Trading as a company

Discussion in 'Trading' started by gifropan, Mar 3, 2012.

  1. For the past few years I have been trading futures in the UK. I trade as a limited company. As a limited company I have to be audited every year and in recent years I find that the audit fees are quite expensive. Although my profits and losses are small ( in the region of 10k to 20k) my auditors tell me that their fee is proportional to my turn over. As I'm sure Elite Trader members are aware turn over when trading futures can be very misleading. For example if I buy 4 lots of FTSE at say 5800 and sell them at 5815 my profit will be £600 but my turnover is £232,000. So if I do this 3 or 4 times a day my turn over would be over a million a day or nearly 300 million a year which is very misleading. My profit and loss for the year may be around 15000 a year and sometimes out of that I have to pay between three to four thousand pounds audit fee. This is because the audit fee is based on a turnover of 300 million pounds

    My auditors tell me that this is the only basis that they know on which limited company fees can be based. I think most auditors are perhaps not familiar with the futures market and I am not sure if this advice is correct. I would be grateful if any one knows a different way that a limited company engaged in futures trading can be audited so that fees are not based on turnover only.
     
  2. It seems like you are better off being taxed on the basis of capital gains. You get a £10k allowance and then initially pay only 18% if this is your sole income.
     
  3. The company has some losses carried forward from the first couple of years of trading which I would like to be able to carry forward. This is why I still wish to continue to trade through the company. The question is can I find audit fees which are cheaper than what I pay already and not dependent on turn over.
     
  4. Ditch the company, register as a small business sole proprietor(GIF Property Maintenance ) That way you can claim expenses on car payments fuel and repairs even on a pencil that you bought.

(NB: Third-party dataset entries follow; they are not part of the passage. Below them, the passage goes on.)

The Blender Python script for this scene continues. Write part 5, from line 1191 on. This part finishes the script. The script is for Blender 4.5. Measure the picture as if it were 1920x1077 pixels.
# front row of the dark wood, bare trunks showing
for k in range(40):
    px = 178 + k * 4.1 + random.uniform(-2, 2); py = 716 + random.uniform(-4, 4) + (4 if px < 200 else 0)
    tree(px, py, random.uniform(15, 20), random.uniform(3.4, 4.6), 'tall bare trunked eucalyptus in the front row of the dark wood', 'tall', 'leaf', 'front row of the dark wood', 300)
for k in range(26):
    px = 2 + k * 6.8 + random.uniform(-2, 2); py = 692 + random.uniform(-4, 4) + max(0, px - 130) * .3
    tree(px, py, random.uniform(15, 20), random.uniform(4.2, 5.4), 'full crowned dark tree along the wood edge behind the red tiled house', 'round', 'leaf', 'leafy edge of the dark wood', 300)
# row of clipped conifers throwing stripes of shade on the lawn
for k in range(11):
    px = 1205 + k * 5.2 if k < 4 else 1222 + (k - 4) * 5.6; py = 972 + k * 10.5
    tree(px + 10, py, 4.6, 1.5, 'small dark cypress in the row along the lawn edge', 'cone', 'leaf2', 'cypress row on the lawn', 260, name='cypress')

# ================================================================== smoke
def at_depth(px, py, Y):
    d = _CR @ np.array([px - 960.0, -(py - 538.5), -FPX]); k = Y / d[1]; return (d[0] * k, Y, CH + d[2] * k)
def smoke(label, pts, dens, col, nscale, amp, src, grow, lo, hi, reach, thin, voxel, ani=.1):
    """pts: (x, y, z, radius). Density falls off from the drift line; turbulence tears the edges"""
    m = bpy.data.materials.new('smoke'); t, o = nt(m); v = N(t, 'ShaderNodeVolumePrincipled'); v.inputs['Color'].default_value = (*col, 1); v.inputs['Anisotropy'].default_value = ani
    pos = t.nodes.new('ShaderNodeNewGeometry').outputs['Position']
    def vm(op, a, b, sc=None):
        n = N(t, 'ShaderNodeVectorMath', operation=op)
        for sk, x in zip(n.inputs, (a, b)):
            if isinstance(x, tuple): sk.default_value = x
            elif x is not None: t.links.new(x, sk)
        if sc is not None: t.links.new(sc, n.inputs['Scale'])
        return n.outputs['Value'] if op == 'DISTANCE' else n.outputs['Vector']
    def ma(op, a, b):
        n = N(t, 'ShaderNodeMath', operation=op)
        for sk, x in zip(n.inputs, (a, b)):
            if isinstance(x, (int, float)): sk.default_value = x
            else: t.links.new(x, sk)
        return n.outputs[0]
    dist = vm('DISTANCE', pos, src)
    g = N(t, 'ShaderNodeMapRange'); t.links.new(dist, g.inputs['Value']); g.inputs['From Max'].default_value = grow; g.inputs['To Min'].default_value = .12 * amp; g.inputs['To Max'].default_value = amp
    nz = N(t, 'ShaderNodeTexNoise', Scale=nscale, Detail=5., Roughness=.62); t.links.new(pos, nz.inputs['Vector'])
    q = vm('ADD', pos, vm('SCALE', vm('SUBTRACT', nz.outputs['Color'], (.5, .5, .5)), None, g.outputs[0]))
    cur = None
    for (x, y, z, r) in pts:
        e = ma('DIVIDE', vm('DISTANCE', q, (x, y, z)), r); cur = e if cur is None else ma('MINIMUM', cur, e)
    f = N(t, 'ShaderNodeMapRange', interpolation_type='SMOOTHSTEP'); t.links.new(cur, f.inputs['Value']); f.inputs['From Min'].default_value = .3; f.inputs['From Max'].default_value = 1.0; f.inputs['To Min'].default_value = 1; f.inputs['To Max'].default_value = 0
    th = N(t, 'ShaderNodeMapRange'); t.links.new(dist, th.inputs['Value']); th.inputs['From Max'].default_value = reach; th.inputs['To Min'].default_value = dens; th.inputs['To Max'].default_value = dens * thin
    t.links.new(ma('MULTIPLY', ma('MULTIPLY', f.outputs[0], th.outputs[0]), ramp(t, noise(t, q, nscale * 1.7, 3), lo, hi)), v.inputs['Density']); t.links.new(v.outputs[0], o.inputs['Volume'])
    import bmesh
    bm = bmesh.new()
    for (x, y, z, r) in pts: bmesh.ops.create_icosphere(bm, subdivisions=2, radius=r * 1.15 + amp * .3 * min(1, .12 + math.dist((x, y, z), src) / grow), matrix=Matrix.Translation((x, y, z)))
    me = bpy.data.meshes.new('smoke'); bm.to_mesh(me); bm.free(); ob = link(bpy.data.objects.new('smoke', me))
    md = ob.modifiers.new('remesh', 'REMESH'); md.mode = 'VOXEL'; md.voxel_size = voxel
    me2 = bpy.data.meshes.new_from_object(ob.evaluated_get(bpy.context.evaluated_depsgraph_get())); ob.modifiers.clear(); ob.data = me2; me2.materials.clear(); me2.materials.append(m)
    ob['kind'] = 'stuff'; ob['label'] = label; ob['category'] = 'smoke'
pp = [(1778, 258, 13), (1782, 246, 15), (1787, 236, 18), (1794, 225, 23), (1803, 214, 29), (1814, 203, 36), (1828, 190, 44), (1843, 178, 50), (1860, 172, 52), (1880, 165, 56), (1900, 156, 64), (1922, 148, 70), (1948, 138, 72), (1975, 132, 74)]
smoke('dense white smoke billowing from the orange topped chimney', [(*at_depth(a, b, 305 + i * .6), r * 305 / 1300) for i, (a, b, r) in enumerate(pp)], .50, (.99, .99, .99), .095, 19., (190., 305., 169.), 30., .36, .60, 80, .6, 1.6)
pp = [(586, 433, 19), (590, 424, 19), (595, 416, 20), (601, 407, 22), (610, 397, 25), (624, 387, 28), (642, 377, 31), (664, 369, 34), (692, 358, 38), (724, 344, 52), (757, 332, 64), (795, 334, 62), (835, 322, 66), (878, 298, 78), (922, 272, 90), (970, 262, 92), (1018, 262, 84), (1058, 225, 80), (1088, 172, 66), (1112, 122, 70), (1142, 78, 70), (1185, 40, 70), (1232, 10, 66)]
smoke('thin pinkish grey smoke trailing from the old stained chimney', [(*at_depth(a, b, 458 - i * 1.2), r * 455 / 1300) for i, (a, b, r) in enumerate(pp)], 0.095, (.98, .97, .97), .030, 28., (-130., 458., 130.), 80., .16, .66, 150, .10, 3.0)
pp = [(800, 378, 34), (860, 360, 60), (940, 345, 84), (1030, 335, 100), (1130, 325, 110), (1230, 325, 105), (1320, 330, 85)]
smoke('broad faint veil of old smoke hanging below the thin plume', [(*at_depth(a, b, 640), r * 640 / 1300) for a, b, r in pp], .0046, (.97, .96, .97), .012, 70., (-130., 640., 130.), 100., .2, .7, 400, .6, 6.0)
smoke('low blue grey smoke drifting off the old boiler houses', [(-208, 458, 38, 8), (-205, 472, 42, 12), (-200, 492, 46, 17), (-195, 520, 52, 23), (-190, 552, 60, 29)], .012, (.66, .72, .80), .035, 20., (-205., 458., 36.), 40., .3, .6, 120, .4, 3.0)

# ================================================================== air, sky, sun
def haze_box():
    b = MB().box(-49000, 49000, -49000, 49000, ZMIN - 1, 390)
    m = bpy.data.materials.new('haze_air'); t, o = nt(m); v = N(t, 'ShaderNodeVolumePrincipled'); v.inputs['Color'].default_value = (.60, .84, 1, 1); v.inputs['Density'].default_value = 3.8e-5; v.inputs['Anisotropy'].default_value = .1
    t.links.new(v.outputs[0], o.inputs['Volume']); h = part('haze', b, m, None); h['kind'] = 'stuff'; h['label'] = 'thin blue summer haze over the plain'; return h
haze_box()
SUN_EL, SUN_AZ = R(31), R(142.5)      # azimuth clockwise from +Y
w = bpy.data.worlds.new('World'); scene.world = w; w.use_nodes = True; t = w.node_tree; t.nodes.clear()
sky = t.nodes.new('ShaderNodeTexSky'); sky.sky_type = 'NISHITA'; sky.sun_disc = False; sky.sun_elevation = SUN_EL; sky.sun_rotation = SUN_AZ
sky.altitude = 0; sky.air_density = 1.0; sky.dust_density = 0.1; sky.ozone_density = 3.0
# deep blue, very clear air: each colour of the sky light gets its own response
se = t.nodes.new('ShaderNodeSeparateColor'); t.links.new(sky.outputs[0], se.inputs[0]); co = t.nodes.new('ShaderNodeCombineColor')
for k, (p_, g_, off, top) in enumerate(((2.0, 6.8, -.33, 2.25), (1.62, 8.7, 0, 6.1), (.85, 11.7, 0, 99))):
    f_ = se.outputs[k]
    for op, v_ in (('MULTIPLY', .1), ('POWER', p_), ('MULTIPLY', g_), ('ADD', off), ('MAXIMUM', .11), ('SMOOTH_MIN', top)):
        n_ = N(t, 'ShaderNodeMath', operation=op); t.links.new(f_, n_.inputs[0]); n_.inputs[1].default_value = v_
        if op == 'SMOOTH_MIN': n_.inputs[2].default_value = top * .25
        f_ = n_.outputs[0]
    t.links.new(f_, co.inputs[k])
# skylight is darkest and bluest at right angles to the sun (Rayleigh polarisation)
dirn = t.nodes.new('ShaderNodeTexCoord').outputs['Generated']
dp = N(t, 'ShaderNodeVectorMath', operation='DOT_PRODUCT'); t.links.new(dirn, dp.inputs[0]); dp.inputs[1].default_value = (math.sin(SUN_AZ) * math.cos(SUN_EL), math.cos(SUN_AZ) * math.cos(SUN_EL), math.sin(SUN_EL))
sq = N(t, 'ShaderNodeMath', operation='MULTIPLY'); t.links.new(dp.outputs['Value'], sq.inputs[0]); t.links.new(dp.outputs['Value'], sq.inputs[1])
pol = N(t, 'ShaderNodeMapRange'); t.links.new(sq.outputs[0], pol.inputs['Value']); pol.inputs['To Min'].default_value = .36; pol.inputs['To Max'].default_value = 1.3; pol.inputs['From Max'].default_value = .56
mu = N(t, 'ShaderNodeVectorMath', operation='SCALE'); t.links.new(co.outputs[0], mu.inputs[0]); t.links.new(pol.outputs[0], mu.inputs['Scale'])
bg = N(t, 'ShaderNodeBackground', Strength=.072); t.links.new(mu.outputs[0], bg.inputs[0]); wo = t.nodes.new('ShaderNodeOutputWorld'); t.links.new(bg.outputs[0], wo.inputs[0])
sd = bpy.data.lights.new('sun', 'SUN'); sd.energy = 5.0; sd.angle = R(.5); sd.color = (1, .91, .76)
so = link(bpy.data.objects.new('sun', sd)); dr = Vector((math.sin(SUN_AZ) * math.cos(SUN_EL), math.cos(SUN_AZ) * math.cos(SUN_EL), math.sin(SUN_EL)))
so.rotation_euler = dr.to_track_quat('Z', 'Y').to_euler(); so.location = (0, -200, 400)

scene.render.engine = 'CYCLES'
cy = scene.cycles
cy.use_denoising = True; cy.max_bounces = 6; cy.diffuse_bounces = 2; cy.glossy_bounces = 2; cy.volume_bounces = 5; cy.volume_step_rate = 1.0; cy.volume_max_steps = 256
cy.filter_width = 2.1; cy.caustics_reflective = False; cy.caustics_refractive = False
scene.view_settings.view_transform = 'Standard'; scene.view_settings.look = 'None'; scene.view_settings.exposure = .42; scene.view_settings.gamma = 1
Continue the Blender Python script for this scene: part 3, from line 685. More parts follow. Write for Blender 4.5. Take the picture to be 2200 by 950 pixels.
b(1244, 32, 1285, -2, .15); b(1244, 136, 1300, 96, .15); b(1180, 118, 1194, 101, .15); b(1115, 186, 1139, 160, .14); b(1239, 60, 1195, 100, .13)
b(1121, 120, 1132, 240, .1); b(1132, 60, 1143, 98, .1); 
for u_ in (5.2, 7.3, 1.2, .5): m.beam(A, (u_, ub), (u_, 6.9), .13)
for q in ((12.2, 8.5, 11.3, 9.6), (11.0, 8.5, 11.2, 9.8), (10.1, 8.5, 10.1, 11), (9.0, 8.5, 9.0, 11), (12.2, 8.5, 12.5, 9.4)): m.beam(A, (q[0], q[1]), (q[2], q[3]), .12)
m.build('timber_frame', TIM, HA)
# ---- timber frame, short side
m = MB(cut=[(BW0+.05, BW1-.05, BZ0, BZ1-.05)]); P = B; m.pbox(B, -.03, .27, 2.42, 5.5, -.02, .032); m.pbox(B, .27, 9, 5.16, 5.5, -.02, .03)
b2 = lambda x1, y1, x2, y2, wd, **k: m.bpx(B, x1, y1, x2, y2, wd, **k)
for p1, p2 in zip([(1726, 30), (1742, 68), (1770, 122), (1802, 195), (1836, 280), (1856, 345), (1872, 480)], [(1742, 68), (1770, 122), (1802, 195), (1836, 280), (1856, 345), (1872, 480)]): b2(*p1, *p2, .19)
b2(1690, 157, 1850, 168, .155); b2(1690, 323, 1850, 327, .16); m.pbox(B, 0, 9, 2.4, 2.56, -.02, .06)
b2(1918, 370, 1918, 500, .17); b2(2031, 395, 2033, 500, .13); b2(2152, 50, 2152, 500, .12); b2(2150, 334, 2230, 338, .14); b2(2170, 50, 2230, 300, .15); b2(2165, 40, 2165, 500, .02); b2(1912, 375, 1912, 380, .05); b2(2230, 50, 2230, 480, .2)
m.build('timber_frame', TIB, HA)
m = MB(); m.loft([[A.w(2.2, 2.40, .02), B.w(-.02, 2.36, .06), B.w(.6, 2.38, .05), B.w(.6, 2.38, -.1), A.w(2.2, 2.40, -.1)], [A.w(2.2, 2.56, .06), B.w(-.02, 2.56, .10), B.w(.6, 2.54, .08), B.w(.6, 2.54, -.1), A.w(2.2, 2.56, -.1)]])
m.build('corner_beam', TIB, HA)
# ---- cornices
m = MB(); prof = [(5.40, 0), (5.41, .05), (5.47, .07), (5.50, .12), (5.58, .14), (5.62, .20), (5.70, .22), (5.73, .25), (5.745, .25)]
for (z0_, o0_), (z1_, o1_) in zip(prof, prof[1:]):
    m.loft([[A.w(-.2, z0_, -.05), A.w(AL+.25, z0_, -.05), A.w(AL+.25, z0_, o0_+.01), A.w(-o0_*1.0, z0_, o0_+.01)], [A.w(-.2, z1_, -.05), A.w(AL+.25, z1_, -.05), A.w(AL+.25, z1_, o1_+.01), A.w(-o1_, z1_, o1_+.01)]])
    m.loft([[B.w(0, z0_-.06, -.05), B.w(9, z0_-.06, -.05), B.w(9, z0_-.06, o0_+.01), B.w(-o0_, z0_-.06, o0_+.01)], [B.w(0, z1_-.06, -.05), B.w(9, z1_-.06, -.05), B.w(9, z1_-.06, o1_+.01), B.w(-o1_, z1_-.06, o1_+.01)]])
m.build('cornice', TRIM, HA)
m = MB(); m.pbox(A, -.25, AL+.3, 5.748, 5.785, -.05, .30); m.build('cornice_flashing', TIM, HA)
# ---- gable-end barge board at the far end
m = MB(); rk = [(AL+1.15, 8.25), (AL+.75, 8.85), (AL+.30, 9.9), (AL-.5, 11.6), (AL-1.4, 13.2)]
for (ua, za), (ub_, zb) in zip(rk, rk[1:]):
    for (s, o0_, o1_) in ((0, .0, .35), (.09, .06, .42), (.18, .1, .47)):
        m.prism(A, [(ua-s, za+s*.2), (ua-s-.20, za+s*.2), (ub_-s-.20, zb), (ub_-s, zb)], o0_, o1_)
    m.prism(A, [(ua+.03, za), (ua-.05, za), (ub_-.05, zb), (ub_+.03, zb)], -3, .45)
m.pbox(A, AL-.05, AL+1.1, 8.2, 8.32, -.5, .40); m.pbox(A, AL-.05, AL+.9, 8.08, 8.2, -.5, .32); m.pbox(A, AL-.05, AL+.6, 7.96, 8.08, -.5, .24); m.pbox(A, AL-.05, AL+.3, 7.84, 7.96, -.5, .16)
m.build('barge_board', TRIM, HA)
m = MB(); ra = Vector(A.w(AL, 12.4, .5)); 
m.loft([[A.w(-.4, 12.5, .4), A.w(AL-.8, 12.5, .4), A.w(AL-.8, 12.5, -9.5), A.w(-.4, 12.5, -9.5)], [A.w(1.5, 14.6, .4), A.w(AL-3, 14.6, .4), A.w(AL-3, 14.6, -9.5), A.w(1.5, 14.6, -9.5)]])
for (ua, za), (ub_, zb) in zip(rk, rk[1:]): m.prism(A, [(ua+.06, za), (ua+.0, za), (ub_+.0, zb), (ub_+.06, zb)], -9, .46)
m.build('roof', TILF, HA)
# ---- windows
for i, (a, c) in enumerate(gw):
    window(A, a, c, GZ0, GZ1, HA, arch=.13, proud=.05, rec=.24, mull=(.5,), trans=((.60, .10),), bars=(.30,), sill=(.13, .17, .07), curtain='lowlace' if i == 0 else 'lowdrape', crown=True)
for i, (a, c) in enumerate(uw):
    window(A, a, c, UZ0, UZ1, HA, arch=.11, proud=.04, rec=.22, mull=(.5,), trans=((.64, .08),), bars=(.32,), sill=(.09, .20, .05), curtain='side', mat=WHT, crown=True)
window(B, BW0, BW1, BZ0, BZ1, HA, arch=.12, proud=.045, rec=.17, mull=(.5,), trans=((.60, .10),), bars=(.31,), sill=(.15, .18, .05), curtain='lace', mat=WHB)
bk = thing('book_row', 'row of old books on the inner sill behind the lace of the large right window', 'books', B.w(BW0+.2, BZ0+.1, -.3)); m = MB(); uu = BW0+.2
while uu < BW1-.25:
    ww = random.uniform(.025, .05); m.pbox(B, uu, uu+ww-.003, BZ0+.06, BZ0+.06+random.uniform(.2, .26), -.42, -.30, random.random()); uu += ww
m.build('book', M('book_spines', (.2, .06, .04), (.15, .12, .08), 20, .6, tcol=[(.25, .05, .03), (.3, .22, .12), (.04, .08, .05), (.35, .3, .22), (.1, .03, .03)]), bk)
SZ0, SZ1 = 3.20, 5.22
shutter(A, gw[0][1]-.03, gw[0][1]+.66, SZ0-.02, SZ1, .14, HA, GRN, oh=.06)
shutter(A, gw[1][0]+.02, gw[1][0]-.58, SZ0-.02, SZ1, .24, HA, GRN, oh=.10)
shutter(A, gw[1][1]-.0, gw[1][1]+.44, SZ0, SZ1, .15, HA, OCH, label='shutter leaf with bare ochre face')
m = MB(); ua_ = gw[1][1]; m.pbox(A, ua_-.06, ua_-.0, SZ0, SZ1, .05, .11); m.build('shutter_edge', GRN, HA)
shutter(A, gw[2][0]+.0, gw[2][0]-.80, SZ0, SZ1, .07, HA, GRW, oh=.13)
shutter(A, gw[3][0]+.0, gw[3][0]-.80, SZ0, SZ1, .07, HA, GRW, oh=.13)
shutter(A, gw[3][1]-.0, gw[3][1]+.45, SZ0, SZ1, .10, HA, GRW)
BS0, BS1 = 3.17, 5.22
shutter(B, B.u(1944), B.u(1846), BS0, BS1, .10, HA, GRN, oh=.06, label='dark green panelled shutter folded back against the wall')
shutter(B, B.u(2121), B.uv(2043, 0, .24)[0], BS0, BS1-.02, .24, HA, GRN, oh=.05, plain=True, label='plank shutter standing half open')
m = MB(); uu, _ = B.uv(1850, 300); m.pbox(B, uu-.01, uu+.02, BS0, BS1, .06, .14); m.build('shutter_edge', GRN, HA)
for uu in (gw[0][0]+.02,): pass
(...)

You can also carry forward any losses and you dont need to be audited. Trading is just part of the business.

    Mow your neighbors lawn and invoice him and your business is legitimate.
     
  5. You don't need an audit. Your turnover is your revenues, which is your P&L before expenses, NOT the notional turnover of the derivatives. So you are well below the audit threshold in the UK. I traded via a company in the UK for a decade and was even audited once by the tax authorities, and I NEVER had to submit a normal accountancy audit. If my accounting treatment was ok for my accountant (a central london mid-sized firm) and for the Inland Revenue, then it is ok for someone trading much smaller.

    You are being overcharged and should find an accountancy firm that understands financial trading. You may even have a case to sue them, but it probably won't be economical to do so.

    Bottom line - your auditors are either mistaken (most likely), or cyclical rip-off merchants. In either case, you need to change to another firm.

    N.B. Audit threshold is £6.5 million annual turnover (i.e. P&L before expenses), or £3.26 million in assets. You have some way to go before you fall into that category.
     
  6. Thank you for your reply. I would be grateful if you would be able to give me the name of an auditing compnay in the UK who is familiar with the auditing of a compnay engaged in derivateive trading. My auditor's definition of turnover appears to be the notional turnover to which you refer to. If you are unalbe to give me the name of a company perhaps you would be kind enough to guide me on how to establish with companies' house whether my turnover is my revenues or notional turnover.

    Many thanks
     
  7. No, but i would make the point that your situation is similar to someone working on comission. Imagine a sales agent selling a risk life insurane for 250.000 euro (pays only on death etc. - no savings part). You get those REALLY cheap. An agent selling one per day does NOT get put at the nominal value as revenue, but only on his comission.

    Or imagine ebay. They get a sales fee as part of the price. I tihnk only an idiot would assume their revenue is the whole sales price of the goods.

    I would argue that all that needs auditing is the certified PNL statement. That your turnover is in fact the income you make ONLY.

    I would jsut start calling auditors around the place.

    My auditor (not UK) just looks at the PNL and puts the whole profit / loss for the month into the account as one line per fee type (pnl, broker comission, nfa comission, data fees deducted from account all one line). Basically treading it like a comission assignment from another company ;) We got tax audited here regularly (something funny about my balances regarding to VAT always having hugh reclamations and never income raising a warning flag) and never got a complain from the government. I seriously think this is a better way to look at it.

    If that does not work, it could be done daily... similar to the accountant not entering the whole cash registers in shops but just sales totals.

    Anyhow, start auditor shopping. Pick up the phone, and call accountants.